Fri, Jul 20, 2012, 01:00

   

The web-shooter outrage offered a model for one growing strain of hyper-fan mania: an obsession with faithfulness to the source material. The comments section of the Internet Movie Database (IMDb) swells with accusations of creative apostasy. The assumption is that any deviation from beloved source material is, in itself, something to be denounced and demonised. The suggestion that any alteration may actually improve the smooth running of the plot is greeted with utter bafflement. One seems to hear Annie Wilkes, the antagonist of Misery, furiously remembering an infelicity from an ancient movie serial. “He didn’t get out of the cockadoodie car!” she bellowed. Come to think of it, the entire internet seems, at times, to be populated by keyboardhammering versions of Ms Wilkes.

The release of Watchmen in 2009 triggered a particularly virulent attack from the Faithfulness Police. When critics suggested that Zack Snyder’s boring film suffered from sticking too closely to Alan Moore’s mighty comic book, one felt a million brains spinning into a state of advanced geek-shock. “How is that even possible?” one genuinely confused punter asked on IMDb. Watch the movie and learn, young fellow.

The Harry Potter films slip into narrative chaos as – apparently fearful of the online mob – they desperately strive to include every possible incident from JK Rowling’s often-enormous books.

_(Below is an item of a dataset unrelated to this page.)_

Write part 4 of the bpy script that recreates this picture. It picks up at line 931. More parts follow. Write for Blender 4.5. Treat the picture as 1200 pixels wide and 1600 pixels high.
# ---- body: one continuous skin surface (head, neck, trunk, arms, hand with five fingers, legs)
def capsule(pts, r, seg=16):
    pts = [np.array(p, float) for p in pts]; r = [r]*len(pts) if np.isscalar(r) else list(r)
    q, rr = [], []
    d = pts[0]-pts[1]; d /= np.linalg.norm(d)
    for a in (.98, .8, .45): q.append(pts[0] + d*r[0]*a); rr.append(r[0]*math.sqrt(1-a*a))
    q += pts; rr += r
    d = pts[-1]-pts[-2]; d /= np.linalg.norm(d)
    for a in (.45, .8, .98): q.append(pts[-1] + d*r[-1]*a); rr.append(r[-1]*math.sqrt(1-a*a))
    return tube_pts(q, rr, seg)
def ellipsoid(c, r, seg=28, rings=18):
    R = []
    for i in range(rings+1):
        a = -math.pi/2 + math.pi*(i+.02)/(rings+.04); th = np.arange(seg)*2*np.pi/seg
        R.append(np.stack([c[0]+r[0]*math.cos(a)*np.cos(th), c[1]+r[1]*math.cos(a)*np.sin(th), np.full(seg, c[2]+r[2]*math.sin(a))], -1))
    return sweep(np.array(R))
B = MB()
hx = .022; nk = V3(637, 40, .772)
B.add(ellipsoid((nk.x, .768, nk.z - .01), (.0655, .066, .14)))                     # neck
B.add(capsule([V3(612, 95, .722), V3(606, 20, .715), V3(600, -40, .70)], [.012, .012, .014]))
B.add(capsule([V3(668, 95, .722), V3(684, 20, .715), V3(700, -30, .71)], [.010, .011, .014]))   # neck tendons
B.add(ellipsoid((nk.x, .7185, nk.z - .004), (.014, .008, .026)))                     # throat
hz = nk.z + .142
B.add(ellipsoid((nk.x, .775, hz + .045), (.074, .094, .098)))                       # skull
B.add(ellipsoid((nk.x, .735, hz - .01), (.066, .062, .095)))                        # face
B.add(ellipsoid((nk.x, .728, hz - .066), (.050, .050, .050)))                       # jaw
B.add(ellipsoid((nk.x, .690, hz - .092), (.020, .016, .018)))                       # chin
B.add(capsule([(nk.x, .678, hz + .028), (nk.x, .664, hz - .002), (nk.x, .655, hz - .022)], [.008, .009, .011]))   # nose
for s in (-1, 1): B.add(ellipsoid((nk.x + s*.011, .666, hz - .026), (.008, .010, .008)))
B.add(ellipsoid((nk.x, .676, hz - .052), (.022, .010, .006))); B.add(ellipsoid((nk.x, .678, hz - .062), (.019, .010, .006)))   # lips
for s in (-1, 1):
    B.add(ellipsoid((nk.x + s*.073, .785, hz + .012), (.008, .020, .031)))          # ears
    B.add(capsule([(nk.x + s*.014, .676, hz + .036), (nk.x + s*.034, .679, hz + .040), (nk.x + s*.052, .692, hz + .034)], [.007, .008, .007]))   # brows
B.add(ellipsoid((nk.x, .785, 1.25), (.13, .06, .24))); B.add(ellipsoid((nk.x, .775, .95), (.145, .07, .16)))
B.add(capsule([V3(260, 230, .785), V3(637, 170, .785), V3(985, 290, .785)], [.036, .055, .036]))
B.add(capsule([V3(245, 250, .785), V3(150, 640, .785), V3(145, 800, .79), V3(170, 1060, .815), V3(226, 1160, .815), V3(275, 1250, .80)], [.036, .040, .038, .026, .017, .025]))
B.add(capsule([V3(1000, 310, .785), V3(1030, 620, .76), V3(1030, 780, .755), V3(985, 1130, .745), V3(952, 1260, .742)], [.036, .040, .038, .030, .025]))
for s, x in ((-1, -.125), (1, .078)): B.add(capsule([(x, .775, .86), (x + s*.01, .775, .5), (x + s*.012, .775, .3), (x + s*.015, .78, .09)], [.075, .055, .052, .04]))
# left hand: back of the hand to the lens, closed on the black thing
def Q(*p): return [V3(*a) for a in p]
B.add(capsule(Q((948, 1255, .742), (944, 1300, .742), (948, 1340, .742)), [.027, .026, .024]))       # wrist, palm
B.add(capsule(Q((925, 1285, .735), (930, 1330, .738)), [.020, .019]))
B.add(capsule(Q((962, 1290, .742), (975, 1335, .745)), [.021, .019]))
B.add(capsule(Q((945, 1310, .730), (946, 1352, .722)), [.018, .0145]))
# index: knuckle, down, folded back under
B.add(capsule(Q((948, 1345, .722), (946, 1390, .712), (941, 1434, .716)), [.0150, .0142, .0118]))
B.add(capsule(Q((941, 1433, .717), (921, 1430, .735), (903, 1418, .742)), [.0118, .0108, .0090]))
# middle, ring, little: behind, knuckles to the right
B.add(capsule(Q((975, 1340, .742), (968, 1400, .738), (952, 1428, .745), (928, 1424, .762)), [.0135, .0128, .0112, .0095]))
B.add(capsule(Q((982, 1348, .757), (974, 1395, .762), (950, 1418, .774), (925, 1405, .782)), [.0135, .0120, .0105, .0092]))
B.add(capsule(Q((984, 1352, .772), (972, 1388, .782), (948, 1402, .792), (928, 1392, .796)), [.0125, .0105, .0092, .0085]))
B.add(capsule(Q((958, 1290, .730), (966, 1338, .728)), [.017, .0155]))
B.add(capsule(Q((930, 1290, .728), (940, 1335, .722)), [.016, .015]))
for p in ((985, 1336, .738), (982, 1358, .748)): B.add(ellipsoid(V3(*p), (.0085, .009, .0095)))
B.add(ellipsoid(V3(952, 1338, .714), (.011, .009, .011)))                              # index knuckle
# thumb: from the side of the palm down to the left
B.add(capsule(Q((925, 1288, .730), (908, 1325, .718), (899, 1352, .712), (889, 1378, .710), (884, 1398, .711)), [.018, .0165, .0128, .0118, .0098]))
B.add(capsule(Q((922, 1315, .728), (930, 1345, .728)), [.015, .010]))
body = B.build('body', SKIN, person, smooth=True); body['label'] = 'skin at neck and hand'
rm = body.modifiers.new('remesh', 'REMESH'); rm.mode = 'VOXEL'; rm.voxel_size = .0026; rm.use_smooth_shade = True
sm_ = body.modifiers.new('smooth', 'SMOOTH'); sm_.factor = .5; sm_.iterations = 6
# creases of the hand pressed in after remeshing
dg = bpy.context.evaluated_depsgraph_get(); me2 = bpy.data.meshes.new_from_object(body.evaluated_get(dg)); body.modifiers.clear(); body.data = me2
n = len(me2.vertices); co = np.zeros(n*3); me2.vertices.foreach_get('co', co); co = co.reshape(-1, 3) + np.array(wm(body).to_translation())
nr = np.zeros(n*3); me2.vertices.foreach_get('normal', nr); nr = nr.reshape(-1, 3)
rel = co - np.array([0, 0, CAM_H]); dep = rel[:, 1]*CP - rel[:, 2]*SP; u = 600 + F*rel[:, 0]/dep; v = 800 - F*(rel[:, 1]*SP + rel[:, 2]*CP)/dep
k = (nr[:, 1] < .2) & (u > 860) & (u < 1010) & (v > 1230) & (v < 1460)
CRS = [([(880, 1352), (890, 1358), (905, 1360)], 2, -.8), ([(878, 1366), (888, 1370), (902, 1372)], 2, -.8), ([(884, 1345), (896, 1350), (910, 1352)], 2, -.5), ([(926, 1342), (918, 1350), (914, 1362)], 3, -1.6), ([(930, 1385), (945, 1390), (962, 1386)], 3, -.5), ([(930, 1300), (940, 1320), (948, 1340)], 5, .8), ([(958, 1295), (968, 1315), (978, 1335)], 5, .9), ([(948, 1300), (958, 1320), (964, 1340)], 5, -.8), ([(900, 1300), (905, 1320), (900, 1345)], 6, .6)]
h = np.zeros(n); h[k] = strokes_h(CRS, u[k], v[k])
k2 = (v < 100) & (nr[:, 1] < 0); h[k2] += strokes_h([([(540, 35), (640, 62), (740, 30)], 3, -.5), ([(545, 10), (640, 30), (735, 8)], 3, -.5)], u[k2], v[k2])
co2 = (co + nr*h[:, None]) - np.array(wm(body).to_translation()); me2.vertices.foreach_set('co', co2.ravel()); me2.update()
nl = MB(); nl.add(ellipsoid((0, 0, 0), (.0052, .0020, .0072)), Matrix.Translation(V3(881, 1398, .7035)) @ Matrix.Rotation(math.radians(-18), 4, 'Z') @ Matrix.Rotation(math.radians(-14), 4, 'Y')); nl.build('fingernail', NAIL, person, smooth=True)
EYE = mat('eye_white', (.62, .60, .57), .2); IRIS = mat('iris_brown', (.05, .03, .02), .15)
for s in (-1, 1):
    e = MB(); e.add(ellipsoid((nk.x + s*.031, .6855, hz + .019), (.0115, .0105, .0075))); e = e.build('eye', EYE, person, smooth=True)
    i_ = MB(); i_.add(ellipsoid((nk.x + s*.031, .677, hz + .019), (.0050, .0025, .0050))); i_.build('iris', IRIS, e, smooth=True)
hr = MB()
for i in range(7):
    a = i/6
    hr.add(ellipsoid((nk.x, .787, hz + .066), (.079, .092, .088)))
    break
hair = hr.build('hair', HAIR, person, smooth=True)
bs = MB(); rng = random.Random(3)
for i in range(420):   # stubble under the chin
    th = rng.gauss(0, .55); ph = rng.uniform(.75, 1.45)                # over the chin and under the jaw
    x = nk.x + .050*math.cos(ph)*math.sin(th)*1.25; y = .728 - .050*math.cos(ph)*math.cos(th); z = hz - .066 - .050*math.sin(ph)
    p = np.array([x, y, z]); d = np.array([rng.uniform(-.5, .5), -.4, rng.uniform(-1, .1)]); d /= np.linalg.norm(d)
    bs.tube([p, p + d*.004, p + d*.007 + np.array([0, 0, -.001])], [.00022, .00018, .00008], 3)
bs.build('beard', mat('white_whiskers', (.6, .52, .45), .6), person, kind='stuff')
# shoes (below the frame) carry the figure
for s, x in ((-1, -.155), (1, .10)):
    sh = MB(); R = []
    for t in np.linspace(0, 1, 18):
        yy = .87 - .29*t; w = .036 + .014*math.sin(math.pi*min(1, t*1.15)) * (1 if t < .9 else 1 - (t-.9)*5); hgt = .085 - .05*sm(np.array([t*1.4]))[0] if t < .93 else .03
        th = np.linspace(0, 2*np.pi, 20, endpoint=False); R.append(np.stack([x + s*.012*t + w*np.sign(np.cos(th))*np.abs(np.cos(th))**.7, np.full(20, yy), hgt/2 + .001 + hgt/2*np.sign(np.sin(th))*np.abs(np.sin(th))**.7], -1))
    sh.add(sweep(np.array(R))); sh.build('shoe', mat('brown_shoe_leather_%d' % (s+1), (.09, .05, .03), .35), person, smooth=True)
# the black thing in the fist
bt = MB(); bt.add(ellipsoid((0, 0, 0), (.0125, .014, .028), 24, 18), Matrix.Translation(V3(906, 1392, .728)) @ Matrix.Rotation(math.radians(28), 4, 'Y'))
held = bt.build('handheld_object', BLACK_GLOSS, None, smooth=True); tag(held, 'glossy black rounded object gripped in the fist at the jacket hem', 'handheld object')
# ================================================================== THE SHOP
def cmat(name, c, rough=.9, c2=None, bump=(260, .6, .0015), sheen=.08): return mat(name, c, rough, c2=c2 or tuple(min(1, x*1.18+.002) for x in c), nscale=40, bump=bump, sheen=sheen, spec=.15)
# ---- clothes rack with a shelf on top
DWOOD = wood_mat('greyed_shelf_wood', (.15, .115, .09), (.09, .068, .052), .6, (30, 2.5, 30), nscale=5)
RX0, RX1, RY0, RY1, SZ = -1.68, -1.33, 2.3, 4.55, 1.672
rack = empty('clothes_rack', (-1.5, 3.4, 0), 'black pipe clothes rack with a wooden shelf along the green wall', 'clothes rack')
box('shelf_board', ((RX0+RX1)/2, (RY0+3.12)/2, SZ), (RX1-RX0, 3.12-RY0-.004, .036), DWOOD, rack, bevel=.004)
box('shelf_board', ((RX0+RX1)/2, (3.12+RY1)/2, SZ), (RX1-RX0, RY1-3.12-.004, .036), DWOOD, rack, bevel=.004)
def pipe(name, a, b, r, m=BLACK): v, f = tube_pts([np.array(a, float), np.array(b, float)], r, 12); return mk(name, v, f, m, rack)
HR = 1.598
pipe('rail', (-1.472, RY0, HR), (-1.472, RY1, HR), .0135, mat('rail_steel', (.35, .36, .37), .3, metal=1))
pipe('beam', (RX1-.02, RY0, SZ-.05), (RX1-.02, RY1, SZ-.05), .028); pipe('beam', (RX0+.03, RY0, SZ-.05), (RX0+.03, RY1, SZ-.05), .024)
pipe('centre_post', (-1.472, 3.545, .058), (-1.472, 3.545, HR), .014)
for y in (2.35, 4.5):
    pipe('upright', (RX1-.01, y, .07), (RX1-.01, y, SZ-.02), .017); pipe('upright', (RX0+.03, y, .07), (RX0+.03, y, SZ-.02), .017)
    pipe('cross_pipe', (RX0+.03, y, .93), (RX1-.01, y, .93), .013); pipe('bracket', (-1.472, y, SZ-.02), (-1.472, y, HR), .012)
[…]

Yet the hyper-fans still bemoan the goblins and elves that have not quite made the final cut. Who would now dare meddle with a bestselling book the way the writers of Jaws mucked around with Peter Benchley’s pulp sensation? “Hooper dies in the cockadoodie end!” a time-traveller from 1975 writes. The folk with the burning torches have Hollywood’s new Frankensteins on the run.

Now to this week’s subject of discussion. The hyper-fans reached the height of their power with the release of The Dark Knight in 2008. Like 1970s rock’n’roll fans eager for their prog idols’ first collaboration with the London Symphony Orchestra, many comic- book enthusiasts (of which I am one) have long yearned for artistic respectability. Nolan’s second Batman film seemed to deliver that holy grail. A serious director offered up a beautifully made, obsessively gloomy entertainment that won rave reviews from the majority of critics. But that wasn’t enough. The Dark Knight had to be a masterpiece. Indeed, the militant wing would only be happy if it were recognised as the greatest film of all time.

Shortly after The Dark Knight was unveiled, it surged to number one on IMDb’s list of the best films of all time. Fair enough. The hyper-fans, all of whom breathe online air, are entitled to give the picture 10/10. But here’s the thing. It soon became clear that the same enthusiasts were simultaneously awarding The Godfather 1/10 to drag the gangster picture’s average beneath that of the Batman flick. An online campaign was afoot to make the dream a reality.